We loved the game because of the greats, the legends that represented it. We adored Sachin or Lara because they excelled against the greats like McGrath, Akram, Ambrose, Warne, Murali, Donald and many others in demanding conditions. Sachin and Lara would have been inspired by Gavaskar and Richards and likewise the bowlers too had many to get inspired from. Without a great bowler, how would have we known the greatness of Sachin or Lara? The quality of bowling has come down from what it used to be and while youngsters can look up to a Kohli, ABD, Smith or Kane, there aren’t that many bowlers they can get inspired from now. People who have been following Cricket for a long time clearly understands the difference between the older and newer generation of cricketers, the quality of attack, the venomous pitches, that the Richards, Sachin, Lara had to encounter.

Growing up, most would dream of becoming a Sachin or in this era, a Kohli and very few would want to emulate a Kumble, Warne or Bumrah. Everyone would remember how many centuries Sachin has, his highest score, the sand storm innings, but how many would have echoed the same excitement for a Kumble’s 10 wicket haul against Pakistan or a Vaas single-handedly decimating Zimbabwe by picking 8 wickets for just 19 runs?

For me, bowlers, especially fast bowlers are the unsung heroes of Cricket. The rigours, stresses that the fast bowlers put on their body, day in-day out to turn around and front up is special. They know what it takes to bowl a five or six over spell at full pace, 3-4 spells a day for two innings in a test match and contribute in the field.

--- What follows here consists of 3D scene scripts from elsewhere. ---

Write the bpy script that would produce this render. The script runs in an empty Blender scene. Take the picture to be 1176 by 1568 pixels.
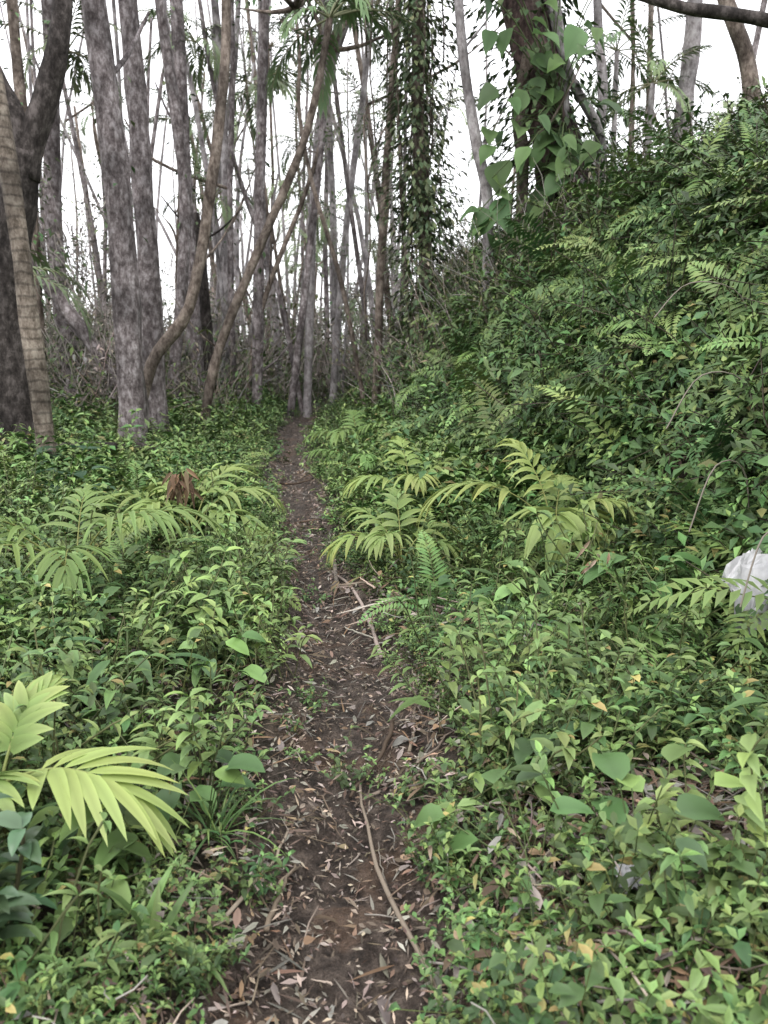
import bpy, math, random
from mathutils import Vector, noise, Matrix
random.seed(11)
R=random.random; U=random.uniform; G=random.gauss
scene=bpy.context.scene
EYE=1.55
def clamp(a,l,h): return max(l,min(h,a))
def tab(y,t):
    if y<=t[0][0]: return t[0][1]
    for (a,b),(c,d) in zip(t,t[1:]):
        if y<=c:
            k=(y-a)/(c-a); k=k*k*(3-2*k)*0.5+k*0.5
            return b+(d-b)*k
    return t[-1][1]
PC=[(-10,0.1),(0,-.15),(1.9,-.12),(2.6,-.08),(3.3,-.07),(4,-.2),(4.8,-.42),(5.8,-.56),(8,-.90),(10,-1.2),(12,-1.35),(16,-1.4),(22,-1.2)]
FT=[(-8,3.2),(2,2.7),(4,2.0),(6,1.3),(8,.75),(10,.35),(13,.1),(18,.0),(26,.4),(60,1.5)]
def pc(y): return tab(y,PC)+.04*N3(y*1.1,2.2,8)
def foot(y): return tab(y,FT)
def N3(x,y,z=0.0): return noise.noise(Vector((x,y,z)))
def pw(y): return 0.225+0.12*clamp((3.0-y)/1.6,0,1)-.03*clamp((y-5)/4,0,1)+0.07*N3(0.3,y*1.3,4)
def H(x,y):
    z=0.06*clamp(y-1.5,0,18)
    if y>19.5: z-=min(2.5,0.06*(y-19.5))
    c=pc(y)
    l=max(0,c-.6-x); z+=min(.9,.06*l)
    r=max(0,x-c-.5); z+=min(.3,.1*r)
    b=max(0,x-foot(y)); b=b*b/(b+.3)
    k=1.0 if y<20 else max(.25,1-(y-20)/30)
    z+=2.9*(1-math.exp(-b*2.2/2.9))*k+.06*min(b,6)*k
    z+=0.10*N3(x*.8,y*.8,1.0)+0.03*N3(x*2.6,y*2.6,7)
    if b>0: z+=min(1,b)*.3*N3(x*.9,y*.9,31)
    if y<24 and abs(x-c)<1.5:
        q=abs(x-c)/pw(y)
        z-=0.10*math.exp(-q**3*.6)
        z+=math.exp(-q*q)*(0.03*N3(x*7,y*6,3)+.024*N3(x*17,y*15,3))
        if q>1: z+=.035*math.exp(-(q-1.3)**2*4)*(1+N3(x*5,y*5,9))
    if abs(x)<4 and y<9: z+=0.008*N3(x*14,y*14,2)
    return z
def NORM(x,y,e=.15):
    return Vector((H(x-e,y)-H(x+e,y),H(x,y-e)-H(x,y+e),2*e)).normalized()

# ---------------------------------------------------------------- materials
def newmat(name):
    m=bpy.data.materials.new(name); m.use_nodes=True
    nt=m.node_tree; nt.nodes.clear()
    return m,nt,nt.nodes,nt.links
def leafmat(name,rough=.42,trans=0,spec=.45,hv=.03,vv=.5,sat=.97):
    m,nt,n,l=newmat(name)
    out=n.new('ShaderNodeOutputMaterial'); at=n.new('ShaderNodeAttribute'); at.attribute_name='col'
    oi=n.new('ShaderNodeObjectInfo'); ra=n.new('ShaderNodeAttribute'); ra.attribute_name='rnd'
    ad=n.new('ShaderNodeMath'); ad.operation='ADD'; l.new(oi.outputs['Random'],ad.inputs[0]); l.new(ra.outputs['Fac'],ad.inputs[1])
    f0=n.new('ShaderNodeMath'); f0.operation='FRACT'; l.new(ad.outputs[0],f0.inputs[0])
    hs=n.new('ShaderNodeHueSaturation'); hs.inputs['Saturation'].default_value=sat
    mh=n.new('ShaderNodeMapRange'); mh.inputs[3].default_value=.5-hv; mh.inputs[4].default_value=.5+hv*.5
    mv=n.new('ShaderNodeMapRange'); mv.inputs[3].default_value=1-vv*.6; mv.inputs[4].default_value=1+vv*.7
    l.new(f0.outputs[0],mh.inputs[0])
    mu=n.new('ShaderNodeMath'); mu.operation='MULTIPLY'; mu.inputs[1].default_value=7.31
    fr=n.new('ShaderNodeMath'); fr.operation='FRACT'
    l.new(f0.outputs[0],mu.inputs[0]); l.new(mu.outputs[0],fr.inputs[0]); l.new(fr.outputs[0],mv.inputs[0])
    l.new(mh.outputs[0],hs.inputs['Hue']); l.new(mv.outputs[0],hs.inputs['Value']); l.new(at.outputs['Color'],hs.inputs['Color'])
    p=n.new('ShaderNodeBsdfPrincipled'); p.inputs['Roughness'].default_value=rough
    p.inputs['Specular IOR Level'].default_value=spec
    l.new(hs.outputs[0],p.inputs['Base Color'])
    if trans:
        tr=n.new('ShaderNodeBsdfTranslucent'); l.new(hs.outputs[0],tr.inputs['Color'])
        ms=n.new('ShaderNodeMixShader'); ms.inputs[0].default_value=trans
        l.new(p.outputs[0],ms.inputs[1]); l.new(tr.outputs[0],ms.inputs[2]); l.new(ms.outputs[0],out.inputs[0])
    else: l.new(p.outputs[0],out.inputs[0])
    return m
M_LEAF=leafmat('leaf_green',rough=.48,spec=.34)
M_HERO=leafmat('leaf_fresh',trans=.3,vv=.12,hv=.012,rough=.5,spec=.3)
M_GLOSS=leafmat('leaf_glossy',rough=.35,spec=.45,vv=.2)
M_DRY=leafmat('leaf_dry',rough=.75,spec=.2,hv=.015,vv=.7,sat=.95)
M_BG=leafmat('leaf_far',rough=.6,spec=.3,sat=.97)
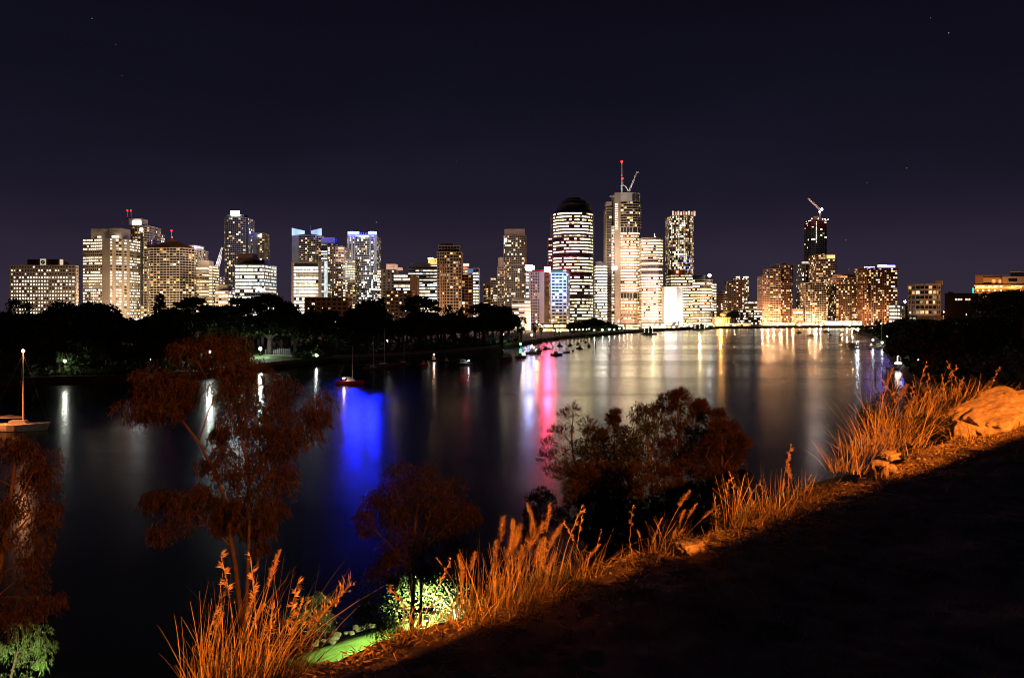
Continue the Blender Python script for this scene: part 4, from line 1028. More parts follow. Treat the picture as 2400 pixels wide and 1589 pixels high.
restaurant('long two storey riverside restaurant row with white lit terraces', 1505, 1592, 757, 840, 1, 'white', CONC)
restaurant('cream lit riverside pavilion left of the orange domed hall', 1596, 1672, 759, 905, 2, 'lime', CONC)
restaurant('low riverside terrace glowing beneath the lime lit tower', 1448, 1500, 759, 770, 3, 'warm', PINK)
restaurant('long white glowing riverside pavilion below the brown apartment block', 1935, 2020, 752, 985, 4, 'purewhite', WHITE)
restaurant('amber riverside arcade below the gabled twin towers', 1790, 1862, 757, 985, 5, 'amber', PINK)
restaurant('dim orange landing shed beside the domed hall', 1715, 1760, 757, 955, 6, 'amber', BROWN)
restaurant('amber arcade left of the long white riverside pavilion', 1868, 1930, 756, 985, 8, 'warm', CONC)
restaurant('lit ground floor shops behind moored boats below blue floodlit building', 1262, 1330, 758, 690, 7, 'amber', BROWN)

# ------------------------------------------------------------------ lamps
def lamp(label, px, py, D, zg=2.4, r=0.35, m=LAMP_W, group=None, name='street_lamp'):
    p = P(px, py, D)
    root = empty(name, (p.x, p.y, zg), label, 'lamp', group)
    b = MB(root.location); b.tube([(p.x, p.y, zg - .3), (p.x, p.y, p.z - r * .8)], [.10, .06], 6); b.build('pole', STEEL, root)
    b = MB(root.location); b.ball(p, r, 8, 6); b.build('globe', m, root)
    b = MB(root.location); b.tube([p + Vector((0, 0, r * .85)), p + Vector((0, 0, r * 1.25))], [r * .9, r * .3], 8); b.build('cap', STEEL, root)
    return root
G1 = 'lamps along the lit promenade'
for i, (a, b_) in enumerate(((1264, 761), (1286, 765), (1298, 775), (1306, 776), (1314, 776), (1323, 775), (1332, 774), (1341, 773), (1350, 773), (1358, 773), (1366, 772), (1374, 772), (1381, 771), (1393, 773), (1412, 773), (1428, 772), (1440, 772), (1452, 770), (1462, 769), (1471, 768), (1480, 768))):
    d = shore_D(a) + 14
    lamp('globe lamp in the row along the tree-lined promenade', a, b_, d, r=.42, m=LAMP_WARM if i < 13 else LAMP_W, group=G1)
rr = random.Random(12)
for i in range(44):
    a = 1610 + i * 10.1 + rr.uniform(-3, 3)
    d = shore_D(a) + rr.uniform(4, 20)
    lamp('tiny riverside lamp in the row below the far apartment towers', a, rr.uniform(757, 766.5), d, r=rr.uniform(.35, .6), m=rr.choice((LAMP_WARM, LAMP_WARM, LAMP_SOD, LAMP_W)), group='tiny lamps along the far waterfront')
lamp('bright floodlight shining beside the garden fence on the left bank', 610, 817, 290, r=.5, m=LAMP_BIG)
lamp('bright park lamp glimpsed through the large gum tree at left', 491, 824, shore_D(491) + 5, r=.42, m=LAMP_BIG)
lamp('park lamp lighting green leaves right of the garden fence', 741, 832, shore_D(741) + 5, r=.34, m=emit('garden_lamp', (.95, 1, .86), 300, sample=True))
lamp('park lamp inside bright green foliage at far left of gardens', 152, 846, shore_D(152) + 5, r=.30, m=emit('shaded_park_lamp', (.95, 1, .85), 260, sample=True))
lamp('tall slim lamp post above the gum tree crown', 542, 787, 275, r=.14, m=emit('dim_post_lamp', (1, .85, .8), 9, sample=True))
lamp('small white lamp behind the tallest yacht mast', 908, 799, 372, r=.34, m=LAMP_W)
lamp('small white lamp on the bank in the middle of the dark gardens', 1084, 820, 378, r=.30, m=LAMP_W)
lamp('small lamp among trees left of the gum tree', 353, 842, 262, r=.12, m=emit('tiny_park_lamp', (.9, 1, .9), 25, sample=True))
lamp('white lamp above the green lit lawn near the boat ramp', 1179, 784, 452, r=.42, m=LAMP_W)
lamp('white lamp at the water by the boat ramp', 1178, 812, 432, r=.62, m=emit('boat_ramp_lamp', (1, 1, .9), 60, sample=True))
lamp('second white lamp at the water by the boat ramp', 1199, 807, 444, r=.5, m=MATS['boat_ramp_lamp'])
lamp('bluish lamp on a post by the moored houseboats', 1246, 785, 505, r=.5, m=LAMP_W)
lamp('green navigation light on a pile among moored boats', 1220, 806, 432, zg=-.5, r=.5, m=LAMP_GREEN, name='navigation_light')
lamp('warm lamp at the edge of the boat ramp trees', 1232, 760, 560, r=.5, m=LAMP_WARM)
lamp('white lamp among the trees at the boat ramp', 1210, 755, 560, r=.35, m=LAMP_W)
lamp('brilliant white jetty lamp at right where trees meet the river', 2010, 772, 560, zg=.5, r=.85, m=emit('jetty_floodlight', (.95, .95, 1.0), 220, sample=True))
lamp('white lamp above the right bank marina', 2080, 788, 480, r=.32, m=LAMP_W)
lamp('starlike white lamp on a mast beyond the right bank', 2121, 707, 720, r=.9, m=emit('stadium_lamp', (1, 1, .98), 120, sample=True))
lamp('round lamp shining in the dark trees below the brick block', 2288, 722, 300, zg=14, r=.30, m=emit('round_tree_lamp', (1, .9, .75), 30, sample=True))
lamp('small white lamp in the dark trees of the right bank', 2265, 737, 300, zg=14, r=.14, m=emit('small_tree_lamp', (.8, 1, 1), 25, sample=True))
lamp('orange lamp at foot of the rounded apartment building', 2133, 733, 420, zg=10, r=.25, m=emit('foot_lamp', (1, .5, .25), 40, sample=True))
lamp('second orange lamp right of the rounded apartment building', 2212, 731, 400, zg=10, r=.25, m=MATS['foot_lamp'])
for a, b_ in ((556, 786), (1115, 728), (1062, 745), (1082, 748), (870, 735), (1135, 740), (640, 722), (805, 745), (778, 728), (300, 735), (340, 738)):
    lamp('tiny lamp peeping through the dark garden tree tops', a, b_, 470, r=.22, m=emit('peeping_lamp', (1, .95, .85), 22, sample=True), group='tiny lamps in the garden woods')

CITY = 0.72
# added lamps behind the gardens that light the facades (each on its own post)
ADDED_LAMPS = (
        (60, 690, 13, 90, 'w'), (150, 690, 13, 60, 'w'), (225, 800, 14, 190, 'w'), (272, 790, 14, 200, 'w'), (320, 815, 14, 150, 'y'), (390, 810, 13, 110, 'w'), (470, 830, 13, 110, 'y'), (520, 800, 13, 90, 'w'),
        (590, 745, 13, 60, 'n'), (700, 745, 13, 80, 'w'), (775, 860, 13, 70, 'w'), (765, 575, 11, 14, 's'), (845, 960, 13, 120, 'n'), (915, 660, 13, 35, 'w'), (965, 770, 13, 60, 'w'), (1040, 735, 13, 95, 's'), (1095, 735, 13, 60, 's'), (1165, 880, 13, 70, 'w'),
        (1212, 1050, 13, 120, 'w'), (1225, 690, 11, 60, 'w'), (1258, 735, 11, 85, 's'), (1310, 720, 11, 40, 'y'), (1410, 820, 11, 70, 'w'), (1450, 895, 11, 130, 's'), (1485, 890, 11, 60, 's'), (1530, 880, 11, 40, 'y'),
        (1640, 925, 11, 60, 'y'), (1735, 1020, 11, 130, 's'), (1800, 965, 11, 150, 's'), (1845, 965, 11, 90, 's'), (1910, 965, 11, 110, 's'), (1985, 965, 11, 90, 's'), (2060, 955, 11, 120, 's'))
ADDED_LAMPS = [q for q in ADDED_LAMPS if q[0] < 1700] + [(a + k * 13, D + 26, z + (k % 2) * 2, pw / 3.0, c) for a, D, z, pw, c in ADDED_LAMPS if a >= 1700 for k in (-1, 0, 1)]
for a, D, z, pw, c in ADDED_LAMPS:
    root = empty('street_lamp', (X(a, D), D, 2.4), 'added unseen lamp behind the garden trees and low roofs, lights the facades', 'lamp', 'added lamps in the city blocks')  # added lamp, put in to brighten the building walls
    b = MB(root.location); b.tube([(X(a, D), D, 2), (X(a, D), D, z)], .12, 6); b.build('pole', STEEL, root)
    b = MB(root.location); b.box(X(a, D) - .5, X(a, D) + .5, D - .25, D + .25, z, z + .25); b.build('lamp_head', STEEL, root)
    ld = bpy.data.lights.new('added_city_light', 'POINT'); ld.energy = pw * 1000 * CITY; ld.shadow_soft_size = .6  # added light for the walls, no such source is visible
    ld.color = {'w': (1, .72, .48), 'y': (1, .80, .42), 'n': (1, .95, .9), 's': (1, .52, .24)}[c]
    lo = bpy.data.objects.new('added_city_light', ld); COL.objects.link(lo); lo.parent = root; lo.location = (0, 0, z - 3.2)

# ------------------------------------------------------------------ garden trees (far bank)
BARK = mat('dark_bark', (.05, .04, .03), .95, .3, 2.0)
LEAF_FAR = leafmat('garden_foliage', (.022, .040, .012), (.055, .085, .022), scale=.3)
def cards(C, size, rg, flat=0.0):
    n = len(C)
    a = rg.normal(size=(n, 3)); a /= np.linalg.norm(a, axis=1, keepdims=True)
    b = rg.normal(size=(n, 3)); b -= a * (a * b).sum(1, keepdims=True); b /= np.linalg.norm(b, axis=1, keepdims=True)
    if flat: a[:, 2] *= (1 - flat); b[:, 2] *= (1 - flat)
    s = size * rg.uniform(.55, 1.35, (n, 1))
    w = s * rg.uniform(.35, .6, (n, 1))
    return np.stack([C - a * s, C + b * w, C + a * s, C - b * w], 1)
def lobe(c, r, n, rg, shell=.45):
    d = rg.normal(size=(n, 3)); d /= np.linalg.norm(d, axis=1, keepdims=True)
    k = 1 - shell * rg.random((n, 1)) ** 1.3
    return np.array(c) + d * k * np.array(r) * (1 + .22 * np.sin(d[:, :1] * 5 + c[0]) * np.sin(d[:, 1:2] * 6 + c[1]))
def garden_proto(kind, seed):
    rg = np.random.default_rng(seed)
    root = bpy.data.objects.new('garden_tree', None); COL.objects.link(root)
    pts = []; tb = MB()
    if kind == 'fig':      # broad rounded crown, 20 m
        tb.tube([(0, 0, -1), (.2, 0, 4), (.4, .2, 8)], [.9, .7, .5], 8)
        for k in range(13):
            an = k * 2.4; rad = 5.5 * math.sqrt((k + .5) / 13); c = (rad * math.cos(an), rad * math.sin(an), 13.5 - rad * .65 + rg.uniform(-1, 1.2))
            tb.tube([(.4, .2, 6.5), (c[0] * .5, c[1] * .5, 9.5), c], [.35, .22, .08], 5)
            pts.append(lobe(c, (rg.uniform(2.3, 3.4), rg.uniform(2.3, 3.4), rg.uniform(1.8, 2.8)), 330, rg))
        size = .62
    elif kind == 'pine':   # tall narrow conifer, irregular whorls
        tb.tube([(0, 0, -1), (.1, 0, 12), (0, 0, 23)], [.55, .35, .06], 7)
        for k in range(24):
            z = 4.5 + k * .78; L = 4.4 * (1 - (k / 26.0)) ** .7 + rg.uniform(-.4, .5)
            for j in range(5):
                an = rg.uniform(0, 6.28); e_ = (L * math.cos(an), L * math.sin(an), z + L * .18 + rg.uniform(-.4, .4))
                tb.tube([(0, 0, z), e_], [.09, .03], 3)
                pts.append(lobe((e_[0] * .8, e_[1] * .8, e_[2]), (L * .28 + .4, L * .28 + .4, .6), 34, rg, .9))
        size = .42
    elif kind == 'umbrella':   # flat layered dome on forked trunk, gaps between layers
        tb.tube([(0, 0, -1), (0, 0, 8)], [.6, .42], 7)
        for k in range(15):
            an = k * 2.4 + .5; rad = 6.2 * math.sqrt((k + .5) / 15); c = (rad * math.cos(an), rad * math.sin(an), 16.5 - rad * rad * .10 + rg.uniform(-.7, .7))
            tb.tube([(0, 0, 7.5), (c[0] * .45, c[1] * .45, 11.5), c], [.28, .16, .06], 5)
            pts.append(lobe(c, (2.4, 2.4, 1.0), 190, rg, .8))
        size = .5
    elif kind == 'gum':    # loose open crown
        tb.tube([(0, 0, -1), (.3, 0, 6), (-.2, .3, 11)], [.5, .36, .22], 7)
        for k in range(16):
            an = rg.uniform(0, 6.28); rad = rg.uniform(1, 4.6); c = (rad * math.cos(an), rad * math.sin(an), rg.uniform(8, 19) - rad * .5)
            tb.tube([(0, 0, min(c[2] - 2, 10)), (c[0] * .6, c[1] * .6, c[2] - 1), c], [.18, .1, .04], 4)
            pts.append(lobe(c, (1.5, 1.5, 1.7), 120, rg, .9))
        size = .45
    elif kind == 'palm':
        tb.tube([(0, 0, -1), (.2, 0, 5), (.1, .1, 11)], [.28, .22, .18], 7)
        q = []
        for k in range(26):
            an = k * 2.4; up = rg.uniform(-.2, 1.0); L = rg.uniform(2.4, 3.2)
            for u in np.linspace(.1, 1, 11):
                r_ = L * u; z_ = 11 + up * 2.2 * u - 2.0 * u * u
                for s_ in (-1, 1):
                    p0 = np.array([r_ * math.cos(an), r_ * math.sin(an), z_])
                    sd = np.array([-math.sin(an), math.cos(an), -.5]) * s_ * .62 * (1.15 - u)
                    q.append(np.stack([p0, p0 + sd * .5 + np.array([.03, 0, .08]), p0 + sd, p0 + sd * .4 - np.array([.05, 0, .1])]))
        V = np.array(q)
        tb.build('trunk', BARK, root); npmesh('crown', V, LEAF_FAR, root)
        return root
    V = cards(np.concatenate(pts), size, rg)
    tb.build('trunk', BARK, root); npmesh('crown', V, LEAF_FAR, root)
    return root
PROTO = {}
HT = {'fig': 17.0, 'pine': 23.5, 'umbrella': 17.8, 'gum': 19.5, 'palm': 12.6}
for i, k in enumerate(('fig', 'fig', 'pine', 'umbrella', 'gum', 'palm')):
    PROTO.setdefault(k, []).append(garden_proto(k, 40 + i))
USED = set()
def plant(kind, px, ytop, D, label, group=None, zg=2.3, width=1.0, name=None):
    h = Z(ytop, D) - zg
    k = h / HT[kind]
    pr = PROTO[kind][rnd.randrange(len(PROTO[kind]))]
    if pr in USED:
        o = copy_tree(pr)
    else:
        o = pr; USED.add(pr)
    o.location = (X(px, D), D, zg); o.rotation_euler = (0, 0, rnd.uniform(0, 6.28)); o.scale = (k * width, k * width, k)
    for kk in ('group',):
        if kk in o: del o[kk]
    tag(o, label, 'palm tree' if kind == 'palm' else 'tree', group)
    o.name = name or {'fig': 'fig_tree', 'pine': 'pine_tree', 'umbrella': 'umbrella_tree', 'gum': 'gum_tree', 'palm': 'palm_tree'}[kind]
    return o
LM = ((0, 'frame edge'), (30, 'low wide office block'), (190, 'blank-walled beige tower'), (300, 'round twin-masted tower'), (350, 'pyramid roof tower'), (455, 'lattice cranes'), (525, 'white banded office block'), (640, 'sky gap'), (683, 'pink framed office'), (765, 'dark balcony tower'), (812, 'blue-crowned tower'), (890, 'low brick building'), (965, 'grey stepped building'), (1025, 'brown stone tower'), (1085, 'red sign tower'), (1125, 'gap before the tall beige tower'), (1180, 'tall beige tower'), (1400, 'x'))
def landmark(px):
    return [n for a, n in LM if a <= max(px, 0)][-1]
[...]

Let’s understand that Cricket got famous because of the greats that played the game, the skills involved in all the facets making it an even and exciting contest. The Kohli’s, Smith’s, got inspired and they need to be challenged to inspire the next crop or else, the contest will continue to be more one-sided, people will hardly want to be bowlers and the game will take a beating. The T20, IPL, BBL, the glory, million dollar bucks all came from the exciting competitive game of Cricket. People are trying to cash in on the success of this game and ignoring how the game was a success in the first place. Somewhere in all these, the true essence of cricket is getting lost. We often hear ‘The benefit of the doubt should go to the batsmen – Yes, but for the game to survive, to be a timeless entertainer, the benefit of the game should be more balanced.